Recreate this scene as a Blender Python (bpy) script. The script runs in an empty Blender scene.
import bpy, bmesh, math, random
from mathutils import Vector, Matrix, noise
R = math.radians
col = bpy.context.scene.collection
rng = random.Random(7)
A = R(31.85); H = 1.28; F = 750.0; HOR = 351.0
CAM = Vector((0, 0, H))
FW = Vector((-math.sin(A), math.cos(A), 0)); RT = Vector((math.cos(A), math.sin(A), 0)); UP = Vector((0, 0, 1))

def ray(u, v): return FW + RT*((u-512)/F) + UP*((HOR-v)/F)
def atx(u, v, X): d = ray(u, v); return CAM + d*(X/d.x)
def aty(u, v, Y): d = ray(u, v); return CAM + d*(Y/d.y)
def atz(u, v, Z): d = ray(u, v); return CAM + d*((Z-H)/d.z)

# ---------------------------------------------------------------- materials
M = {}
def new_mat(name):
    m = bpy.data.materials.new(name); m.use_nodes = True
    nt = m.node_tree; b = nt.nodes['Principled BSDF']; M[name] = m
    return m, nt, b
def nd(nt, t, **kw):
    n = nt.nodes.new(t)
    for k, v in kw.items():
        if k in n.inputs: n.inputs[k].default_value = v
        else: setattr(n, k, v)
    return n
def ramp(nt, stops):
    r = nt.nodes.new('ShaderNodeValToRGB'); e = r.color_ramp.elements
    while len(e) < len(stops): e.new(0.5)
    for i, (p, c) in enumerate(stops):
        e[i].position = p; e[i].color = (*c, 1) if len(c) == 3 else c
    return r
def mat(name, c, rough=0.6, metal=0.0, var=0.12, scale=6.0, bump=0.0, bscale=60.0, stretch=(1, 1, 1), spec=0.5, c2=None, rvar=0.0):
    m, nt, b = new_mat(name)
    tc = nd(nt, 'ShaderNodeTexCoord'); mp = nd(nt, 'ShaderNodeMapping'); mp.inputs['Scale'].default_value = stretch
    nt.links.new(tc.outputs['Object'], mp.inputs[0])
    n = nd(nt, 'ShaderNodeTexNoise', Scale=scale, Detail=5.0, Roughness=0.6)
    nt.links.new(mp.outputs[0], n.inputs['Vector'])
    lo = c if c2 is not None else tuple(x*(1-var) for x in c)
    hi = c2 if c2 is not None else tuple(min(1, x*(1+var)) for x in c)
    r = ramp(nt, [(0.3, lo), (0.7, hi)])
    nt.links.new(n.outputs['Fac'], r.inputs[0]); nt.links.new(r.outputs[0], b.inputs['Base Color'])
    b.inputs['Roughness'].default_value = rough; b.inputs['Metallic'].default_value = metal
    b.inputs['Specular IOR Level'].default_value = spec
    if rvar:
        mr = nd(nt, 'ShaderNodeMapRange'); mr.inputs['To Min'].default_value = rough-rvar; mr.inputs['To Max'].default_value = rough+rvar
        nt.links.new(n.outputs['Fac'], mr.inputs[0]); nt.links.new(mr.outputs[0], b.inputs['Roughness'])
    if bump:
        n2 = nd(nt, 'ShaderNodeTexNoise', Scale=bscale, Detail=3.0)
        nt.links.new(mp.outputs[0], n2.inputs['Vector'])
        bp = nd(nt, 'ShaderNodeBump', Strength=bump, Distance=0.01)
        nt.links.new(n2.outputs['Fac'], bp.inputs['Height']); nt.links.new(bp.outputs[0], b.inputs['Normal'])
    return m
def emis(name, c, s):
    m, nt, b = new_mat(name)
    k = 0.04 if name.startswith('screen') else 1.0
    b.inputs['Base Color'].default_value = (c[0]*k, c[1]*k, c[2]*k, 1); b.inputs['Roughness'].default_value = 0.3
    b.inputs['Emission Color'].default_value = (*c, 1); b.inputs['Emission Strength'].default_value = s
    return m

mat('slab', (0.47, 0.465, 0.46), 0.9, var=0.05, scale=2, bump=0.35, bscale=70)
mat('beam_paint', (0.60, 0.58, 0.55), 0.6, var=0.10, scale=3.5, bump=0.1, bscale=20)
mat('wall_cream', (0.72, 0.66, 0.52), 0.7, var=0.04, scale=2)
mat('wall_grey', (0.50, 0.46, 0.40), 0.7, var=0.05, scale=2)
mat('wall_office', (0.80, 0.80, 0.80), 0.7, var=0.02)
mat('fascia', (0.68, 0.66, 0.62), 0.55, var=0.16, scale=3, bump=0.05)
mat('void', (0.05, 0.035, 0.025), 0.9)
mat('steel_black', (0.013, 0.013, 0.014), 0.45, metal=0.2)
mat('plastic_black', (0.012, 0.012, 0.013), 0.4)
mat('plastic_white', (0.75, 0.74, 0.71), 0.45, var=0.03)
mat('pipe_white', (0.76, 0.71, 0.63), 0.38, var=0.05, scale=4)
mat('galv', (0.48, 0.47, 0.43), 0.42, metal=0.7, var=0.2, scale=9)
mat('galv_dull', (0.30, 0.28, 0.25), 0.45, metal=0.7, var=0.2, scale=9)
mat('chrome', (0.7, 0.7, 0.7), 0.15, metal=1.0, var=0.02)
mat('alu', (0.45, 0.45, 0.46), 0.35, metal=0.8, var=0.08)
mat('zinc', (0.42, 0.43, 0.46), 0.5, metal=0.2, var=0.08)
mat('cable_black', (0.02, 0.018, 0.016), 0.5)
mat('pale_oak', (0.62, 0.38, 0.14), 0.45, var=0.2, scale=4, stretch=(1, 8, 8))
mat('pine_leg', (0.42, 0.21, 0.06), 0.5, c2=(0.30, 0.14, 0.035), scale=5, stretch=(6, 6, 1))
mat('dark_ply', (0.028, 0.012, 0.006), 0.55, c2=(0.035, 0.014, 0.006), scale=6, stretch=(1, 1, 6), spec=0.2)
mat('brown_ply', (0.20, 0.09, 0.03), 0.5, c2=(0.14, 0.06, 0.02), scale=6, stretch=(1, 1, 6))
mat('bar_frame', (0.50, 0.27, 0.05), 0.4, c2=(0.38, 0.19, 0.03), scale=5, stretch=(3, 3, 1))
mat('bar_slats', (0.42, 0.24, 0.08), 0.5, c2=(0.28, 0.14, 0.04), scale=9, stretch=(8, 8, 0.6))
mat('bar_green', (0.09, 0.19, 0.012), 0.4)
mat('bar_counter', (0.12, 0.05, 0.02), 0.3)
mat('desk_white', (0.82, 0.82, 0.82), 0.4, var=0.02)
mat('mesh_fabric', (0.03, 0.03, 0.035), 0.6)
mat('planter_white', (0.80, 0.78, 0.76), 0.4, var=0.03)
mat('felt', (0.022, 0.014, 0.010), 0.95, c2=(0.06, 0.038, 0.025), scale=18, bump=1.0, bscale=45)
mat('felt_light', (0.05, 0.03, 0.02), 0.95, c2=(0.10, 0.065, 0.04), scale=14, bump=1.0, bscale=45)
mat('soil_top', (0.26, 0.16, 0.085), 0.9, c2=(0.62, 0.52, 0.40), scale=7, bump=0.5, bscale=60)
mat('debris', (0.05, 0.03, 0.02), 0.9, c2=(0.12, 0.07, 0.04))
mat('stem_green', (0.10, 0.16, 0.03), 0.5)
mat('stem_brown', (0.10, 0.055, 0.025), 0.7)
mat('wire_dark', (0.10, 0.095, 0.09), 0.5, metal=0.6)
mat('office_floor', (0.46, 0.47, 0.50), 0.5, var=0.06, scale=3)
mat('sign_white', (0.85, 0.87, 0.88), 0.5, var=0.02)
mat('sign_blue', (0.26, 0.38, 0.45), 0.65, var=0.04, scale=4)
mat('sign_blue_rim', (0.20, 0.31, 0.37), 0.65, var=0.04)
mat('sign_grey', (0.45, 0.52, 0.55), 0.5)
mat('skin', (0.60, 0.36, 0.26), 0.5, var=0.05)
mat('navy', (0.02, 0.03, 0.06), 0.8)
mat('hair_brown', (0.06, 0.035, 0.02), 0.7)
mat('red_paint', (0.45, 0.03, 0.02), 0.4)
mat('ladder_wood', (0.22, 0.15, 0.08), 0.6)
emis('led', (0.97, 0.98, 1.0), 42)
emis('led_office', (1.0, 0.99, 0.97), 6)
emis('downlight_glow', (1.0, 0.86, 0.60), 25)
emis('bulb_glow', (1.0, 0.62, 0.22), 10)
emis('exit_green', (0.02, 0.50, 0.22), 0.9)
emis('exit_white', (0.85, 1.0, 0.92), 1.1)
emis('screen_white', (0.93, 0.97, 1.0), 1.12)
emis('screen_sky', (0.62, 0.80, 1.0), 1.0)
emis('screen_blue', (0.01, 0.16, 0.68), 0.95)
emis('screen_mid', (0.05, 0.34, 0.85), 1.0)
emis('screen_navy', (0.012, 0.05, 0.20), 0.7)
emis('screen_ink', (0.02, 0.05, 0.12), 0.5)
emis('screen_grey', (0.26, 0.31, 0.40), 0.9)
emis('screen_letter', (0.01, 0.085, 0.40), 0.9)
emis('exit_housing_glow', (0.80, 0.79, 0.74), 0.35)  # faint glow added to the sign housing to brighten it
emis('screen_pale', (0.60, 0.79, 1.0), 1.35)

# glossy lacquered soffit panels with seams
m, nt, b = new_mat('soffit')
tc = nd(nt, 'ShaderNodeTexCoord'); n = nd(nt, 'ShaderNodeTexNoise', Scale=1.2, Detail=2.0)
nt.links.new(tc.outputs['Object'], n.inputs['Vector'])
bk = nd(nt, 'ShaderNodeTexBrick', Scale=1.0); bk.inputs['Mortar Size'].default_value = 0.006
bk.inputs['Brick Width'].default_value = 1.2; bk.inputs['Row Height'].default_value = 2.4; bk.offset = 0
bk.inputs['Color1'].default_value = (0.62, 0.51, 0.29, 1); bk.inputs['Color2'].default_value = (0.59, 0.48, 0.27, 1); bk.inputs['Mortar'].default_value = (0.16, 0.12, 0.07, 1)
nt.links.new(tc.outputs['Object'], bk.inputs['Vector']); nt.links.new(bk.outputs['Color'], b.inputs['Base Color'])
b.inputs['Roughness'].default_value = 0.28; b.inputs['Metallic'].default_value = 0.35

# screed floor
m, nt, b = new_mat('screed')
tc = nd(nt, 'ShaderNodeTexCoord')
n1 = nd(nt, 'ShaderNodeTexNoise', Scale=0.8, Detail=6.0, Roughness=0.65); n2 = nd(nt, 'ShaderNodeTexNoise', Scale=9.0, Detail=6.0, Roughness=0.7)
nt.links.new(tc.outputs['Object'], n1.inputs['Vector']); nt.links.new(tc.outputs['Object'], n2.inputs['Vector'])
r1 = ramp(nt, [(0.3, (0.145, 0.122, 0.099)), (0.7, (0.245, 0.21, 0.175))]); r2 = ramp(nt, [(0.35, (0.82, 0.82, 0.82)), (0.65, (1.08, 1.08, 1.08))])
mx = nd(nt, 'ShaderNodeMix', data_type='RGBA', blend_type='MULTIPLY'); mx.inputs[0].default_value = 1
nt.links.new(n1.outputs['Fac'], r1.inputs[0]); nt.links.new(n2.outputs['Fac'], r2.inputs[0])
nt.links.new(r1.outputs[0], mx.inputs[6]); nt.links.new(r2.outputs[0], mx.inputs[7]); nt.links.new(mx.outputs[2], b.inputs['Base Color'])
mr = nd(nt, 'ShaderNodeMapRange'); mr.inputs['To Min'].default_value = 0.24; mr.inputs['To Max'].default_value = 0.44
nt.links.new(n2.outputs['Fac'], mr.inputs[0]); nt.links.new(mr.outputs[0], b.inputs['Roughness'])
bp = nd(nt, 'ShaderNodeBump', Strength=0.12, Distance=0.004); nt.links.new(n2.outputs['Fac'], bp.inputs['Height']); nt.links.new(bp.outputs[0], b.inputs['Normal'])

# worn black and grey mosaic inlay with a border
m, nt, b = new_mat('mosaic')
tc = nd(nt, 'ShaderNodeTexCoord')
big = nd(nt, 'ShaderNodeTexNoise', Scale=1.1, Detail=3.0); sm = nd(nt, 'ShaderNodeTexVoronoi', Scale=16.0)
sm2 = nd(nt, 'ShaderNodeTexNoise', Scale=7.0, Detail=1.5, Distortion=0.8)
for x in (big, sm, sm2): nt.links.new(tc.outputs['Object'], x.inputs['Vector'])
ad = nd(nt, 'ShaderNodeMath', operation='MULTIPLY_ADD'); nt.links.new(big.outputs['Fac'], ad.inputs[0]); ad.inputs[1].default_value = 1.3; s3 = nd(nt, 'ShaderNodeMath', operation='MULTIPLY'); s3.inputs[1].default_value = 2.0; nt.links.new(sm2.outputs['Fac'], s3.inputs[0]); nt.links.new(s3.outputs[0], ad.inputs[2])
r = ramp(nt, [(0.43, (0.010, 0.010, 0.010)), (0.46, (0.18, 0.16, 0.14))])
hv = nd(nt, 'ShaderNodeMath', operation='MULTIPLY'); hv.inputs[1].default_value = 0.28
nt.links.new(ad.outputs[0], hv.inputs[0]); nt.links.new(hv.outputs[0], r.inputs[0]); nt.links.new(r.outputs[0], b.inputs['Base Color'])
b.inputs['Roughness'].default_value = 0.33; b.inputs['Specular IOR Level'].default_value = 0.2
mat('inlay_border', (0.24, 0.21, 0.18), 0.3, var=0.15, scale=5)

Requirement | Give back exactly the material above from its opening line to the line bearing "def atz(u, v, Z): d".

Task output |
Recreate this scene as a Blender Python (bpy) script. The script runs in an empty Blender scene.
import bpy, bmesh, math, random
from mathutils import Vector, Matrix, noise
R = math.radians
col = bpy.context.scene.collection
rng = random.Random(7)
A = R(31.85); H = 1.28; F = 750.0; HOR = 351.0
CAM = Vector((0, 0, H))
FW = Vector((-math.sin(A), math.cos(A), 0)); RT = Vector((math.cos(A), math.sin(A), 0)); UP = Vector((0, 0, 1))

def ray(u, v): return FW + RT*((u-512)/F) + UP*((HOR-v)/F)
def atx(u, v, X): d = ray(u, v); return CAM + d*(X/d.x)
def aty(u, v, Y): d = ray(u, v); return CAM + d*(Y/d.y)
def atz(u, v, Z): d = ray(u, v); return CAM + d*((Z-H)/d.z)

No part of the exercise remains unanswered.